Exactly. I don’t want to be the pity-spouse, the millstone around his neck, or the backup plan. I deserve better than that, and so does he.
I definitely couldn’t be friends with someone who abandoned a child, disabled or otherwise.
She may be fat & saggy & not excite you like when you first met but she can still intimate. Can Geoff be intimate? Can he have sex? Can he cuddle or caress her? Is her draping his arm over her the same feeling as him holding her? Is asking a relatively young woman to never be intimate again fair? Even if she had his blessing, could she/would she want casual sex from someone else or would she only want to be intimate with someone she has feelings for? Don’t skewer me here, I’m only asking questions, not stating what I’d do in a hypothetical situation
We all come into this with our own backgrounds & perspectives. I’ve interacted with quads before, & they were all vent-dependent. Since it wasn’t stated, is Geoff? If so, he can’t go to a restaurant or for a long drive, meaning she can basically interact with him in one room.
We just don’t know, do we?
I can enjoy the fact my spouse is enjoying something I can’t do with him, for whatever reason. If I was that disabled I wouldn’t want to stop him from going out, seeing friends, basically doing stuff even if I couldn’t. Of course, not everyone has that capability.
I do find it interesting that there’s a tendency for those of us this in this thread who are either disabled or living with someone disabled tend to be more sympathetic to Erica than those who aren’t in either of those categories.
Yes, but it’s not a duty to look away or excuse incredibly selfish behavior.
Duely noted.
I think I would still be friends with Erica. My partner became moderately disabled after I met him (not wheelchair level, though) and it can be tough at times. I don’t always handle things perfectly, and he doesn’t always handle his disability perfectly either. We mostly manage to find a way to deal with problems but I can easily see how maybe some couples wouldn’t work it out or how some of the issues could take a relationship completely off the rails.

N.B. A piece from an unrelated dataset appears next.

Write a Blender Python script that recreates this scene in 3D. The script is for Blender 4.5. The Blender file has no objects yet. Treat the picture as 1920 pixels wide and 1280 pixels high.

Reading this thread, most people’s sticking point seems to be the marriage vows. I’m not a big believer in marriage so I don’t really care about that side of it.
Maybe this is just me exposing my own selfishness and immaturity, but I wouldn’t be able to enjoy hearing about all the fun adventures my SO was having if I was confined to a bed and a small room, parked in front of a TV all day. I’d enjoy it the first fifty or sixty times, perhaps. But after then, I wouldn’t want to hear about it. And I wouldn’t want to have to pretend to enjoy it either. I don’t think love is that powerful that it would keep me from feeling resentment.
If I can’t move or go anywhere or do anything, I’d feel especially entitled to my feelings and emotional reactions. Having to pretend I’m happy all the time would rob me of the last shred of agency I have let. I want to be able to feel crappy without anyone telling me I must be strong for them. Or without them trying to guilt me by saying stuff like, “If you loved me, you’d want to hear about me cave-diving, since this is what we’d always talked about doing before the accident.”
If I were Goeff, I’d be relieved that Erica wanted a divorce. I’d want one too.
Agreed.
Why not judge? After a powerful clarification seems like the best possible time to reassess what you see in the character of others (or yourself). Now you have evidence, where before you had hopes, assumptions, expectations.
I have a question for those who would defriend Erica: if instead of the accident that left Geoff a quadriplegic, he was mentally ill and stopped taking meds, would your opinion be the same?